Os minúsculos copos enchem-se de rum, a atmosfera fica repleta de vida, não obstante a luz desmaiada que pouco ou nada ilumina, como se a morte estivesse presente. A mesa, coberta com uma toalha de plástico, tem duas velas a iluminá-la, conferindo-lhe um ambiente romântico. A bebida aquece as almas e liberta as palavras. A um canto, um jornal com as folhas amarelecidas, uma edição especial dedicada a Che Guevara, muito antiga; ao lado, um pequeno caderno, os produtos da mercearia a que um cubano, por direito, tem acesso, antes da chegada em massa da economia de mercado. Um quilo disto, um litro daquilo, mais um quilo daquele outro, umas gramas para aqui, mais umas gramas para acolá, uma visão que, embora escondendo as manigâncias do mercado negro, envergonha o mais tímido dos consumistas desta Europa velha e envelhecida.

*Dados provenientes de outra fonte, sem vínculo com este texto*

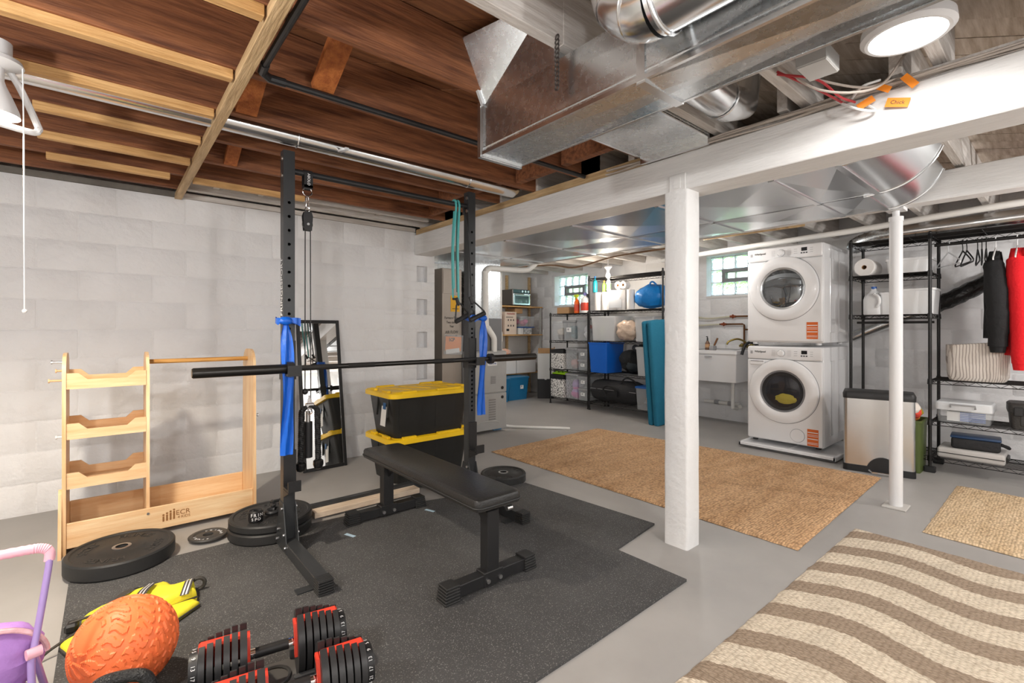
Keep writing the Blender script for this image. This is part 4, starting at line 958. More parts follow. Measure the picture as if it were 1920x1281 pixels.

— Eles entram pelas casas das pessoas e perguntam: qual é o seu salário? O pobre, sem perceber o alcance da questão, responde, honestamente. E eles, insensíveis aos sacrifícios, ignorando o significado da palavra solidariedade, voltam a perguntar: e como é que, trazendo para casa esse dinheiro, tão pouco, consegue comprar um frigorífico? E, então, sem mais nem menos, carregam-no naquelas mãos sem calos.

O homem, com uma expressão bondosa, enche de novo o copo. Eu guardo a minha garrafa de rum, dentro de um saco, à espera do tempo certo que, em Cuba, nunca se sabe quando chega ou quando parte. A mulher regressa da cozinha, sempre sorridente, carregando uma travessa de moros e cristianos (receita típica cubana, composta de arroz e feijão, por vezes servida com banana frita), acompanhada de umas costeletas de porco. O marido, de ombros descaídos na diagonal, como alguém que, em diferentes dias, carrega mais peso num do que no outro, não se detém, sem piedade pelos políticos, sem esperança no futuro que é hoje.

— As vacas andam a pastar, os cubanos não podem comer carne de vaca, é para o leite, para as crianças. Da mesma forma que os paladares, os restaurantes particulares, não podem comercializar marisco, esse é um privilégio dos estabelecimentos estatais. Sabe, Trinidad foi a primeira cidade em Cuba a receber autorização para alugar casas particulares a turistas. Num certo sentido, Fidel Castro tem orgulho nesta cidade, basta olhar para os charutos que circulam por aí e que prestam homenagem a Trinidad. Mas, se é verdade que o turismo tem vindo a ser incrementado, não é menos certo que Trinidad tem um infindável número de casas particulares para alugar, o que gera inveja entre a população local.

A frase martela-me no cérebro. É da autoria de Che Guevara. "Se fôssemos capazes de nos unir, quão belo e próximo seria o futuro."

Ele, vivendo no presente, avança:

— Você não sabe, muitos turistas desconhecem, mas, tenham ou não clientes, os impostos têm de ser pagos pelos proprietários. E, se não tiver um único cliente, ao longo de um mês, como vai pagar duzentos dólares ao governo?